Leadership: American Admirals Reluctant To Admit Failure


May 19, 2016: On May 10th 2016 the U.S. Navy revealed who had been held responsible for an embarrassing January 12th incident where two American coastal patrol boats and ten sailors manning them were seized by armed Iranian patrol boats in the Persian Gulf. The Americans were accused of being in Iranian territorial waters. The American boats and sailors were released a day later but the U.S. Navy kept quiet about the investigation into how this improbable event actually took place. Increasingly threatening complaints from Congress (and the general public) finally forced the navy to reveal something.

The navy said it had fired the executive officer (commander Eric Rasch) of the unit (Coastal Riverine Squadron 3) the captured sailors were from. The navy would not reveal all the details of the investigation, but these are promised by the end of May. All the navy will say so far is that Rasch was the officer responsible for the mistakes (getting lost, multiple equipment failures, saying embarrassing things to Iranian cameramen) made that led to the ten U.S. sailors getting captured.

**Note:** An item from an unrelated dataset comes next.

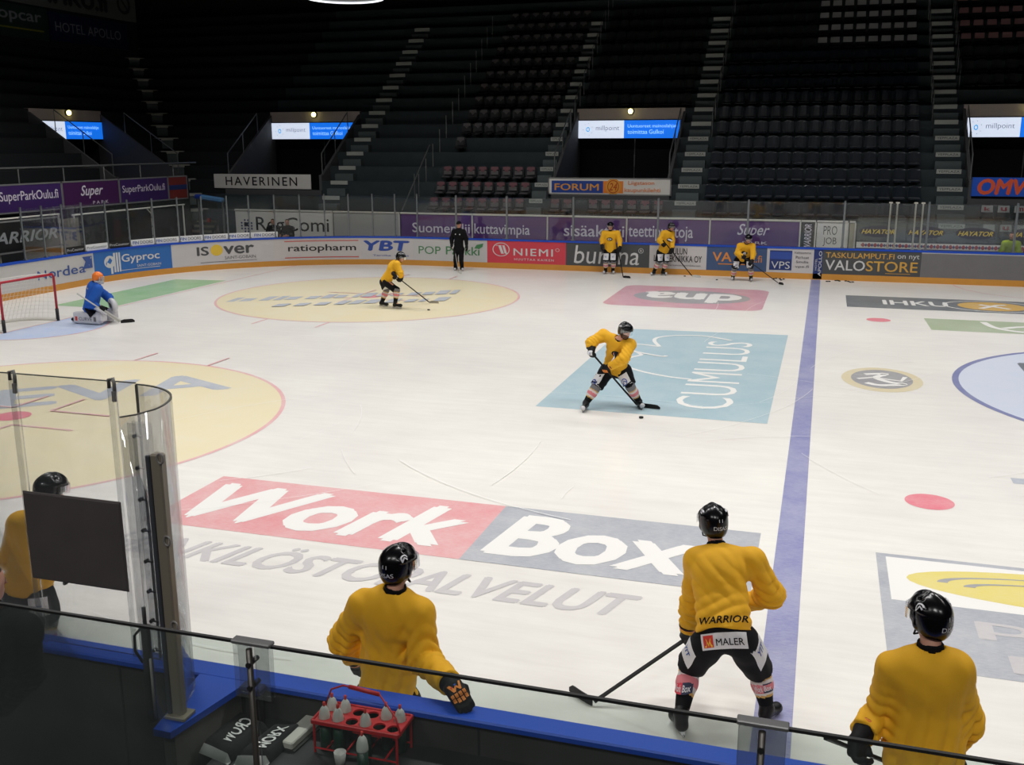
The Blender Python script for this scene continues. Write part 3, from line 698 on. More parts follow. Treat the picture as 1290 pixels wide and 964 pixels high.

What is worrisome about this incident is not that it happened in the first place but that is appears to have taken so long for the navy to sort it all out and report what happened and what is being done to prevent it from happening. That has turned out to be a more serious problem than the original incident although some suspect that the navy has just been trying to spin the failures to deflect criticism of senior military and political leaders whose decisions may have played a part in all this.